Fast track y desbalance de poderes

El Gobierno y su coalición parlamentaria urge el otorgamiento de poderes exorbitantes al Ejecutivo para poder afianzar la paz. La presión a la Corte Constitucional es abierta.

Hay una enorme presión a la Corte Constitucional, proveniente de diversos sectores pero en lugar principal del Gobierno Nacional, para que le habilite el llamado “fast track”, para proceder de forma expedita a la implementación de los acuerdos de paz con las Farc.

La presión se ejerce de forma evidente, pública y constante. La decisión de la Corte Constitucional se aplazó porque siete de los nueve magistrados salieron de viaje. No es, por demás, la primera vez que se apremia de tal forma a una alta corte. Se ha hecho con el Consejo de Estado y con la Corte Suprema de Justicia.

Tal injerencia del poder Ejecutivo frente al Judicial no ha tenido mayor resistencia, incluso ha servido para que las cortes terminen plegándose a los apremios y demandas del Ejecutivo. Incluso con la puesta a disposición previa de algunos magistrados, acogiéndose a la tesis esbozada por un presidente de la Corte Suprema, de infausta recordación, según la cual “el derecho no puede ser un obstáculo para la paz”.

El fast track que reclaman de forma insistente el presidente Juan Manuel Santos, el jefe negociador Humberto de la Calle, los jefes de las Farc y sus asesores Álvaro Leyva y Enrique Santiago, los congresistas de la Unidad Nacional, entre otros, es el definido en el Acto Legislativo 01 de julio de 2016.

Esta reforma constitucional introduce lo que en otros lugares se llama “poderes habilitantes” y que aquí podríamos denominar poderes exorbitantes para el presidente de la República, con previa cesión de competencias por parte del Congreso que recorta y limita sus funciones constitucionales, de iniciativa legislativa y de control político.

La perentoriedad, el indisimulado afán es que el Gobierno dice que si no se recortan los trámites legislativos y se obvian debates para emitir normas de inmediato, los acuerdos de paz podrían verse en riesgo o incluso romperse.
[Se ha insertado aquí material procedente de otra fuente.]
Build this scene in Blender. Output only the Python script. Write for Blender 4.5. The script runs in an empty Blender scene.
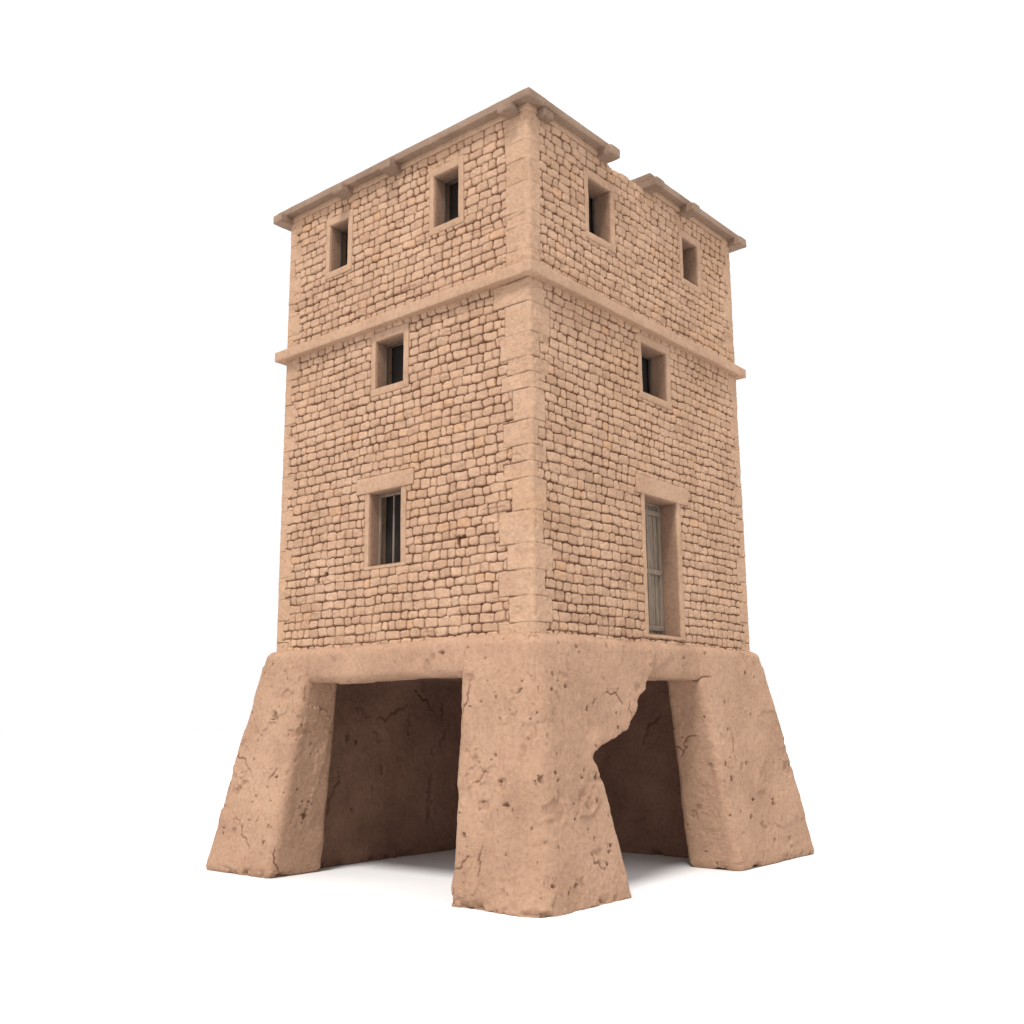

Es un mecanismo de presión con la velada amenaza de un retorno “a la guerra”. Quien haya leído las 310 páginas del último acuerdo sabe que las obligaciones a cargo del Estado son tan numerosas, exhaustivas, en puntos inabarcables, que la agenda legislativa estará copada para atender las demandas de una guerrilla que se desmovilizará en la medida que sus exigencias sean cumplidas al detalle.

Para casos de urgencia manifiesta, desde 1991 los constituyentes previeron los mecanismos que hoy están definidos en el artículo 163 de la Constitución, que mediante los mensajes de urgencia del presidente activan los trámites legislativos preferentes, con posibilidad de sesiones conjuntas de ambas cámaras. Pero con el fast track se busca otra cosa: que los engorrosos debates legislativos no estorben y que sea el poder Ejecutivo el que legisle.

Hay un escollo legal, y es que el Acto Legislativo 01 de 2016 previó que el fast track solo sería posible si los acuerdos de paz eran refrendados popularmente, esto es, si en el plebiscito del 2 de octubre la mayoría electoral hubiera votado en mayoría por el sí. Como eso no sucedió, se le pide a la Corte Constitucional que elimine esa condición.

En momentos en que frente a toda la comunidad internacional se presenta una foto de final de una guerra y vigencia de la paz definitiva, adentro de las fronteras se ve la trastienda, donde aparece la suspensión constitucional de facto y el rompimiento de todo equilibrio de poderes.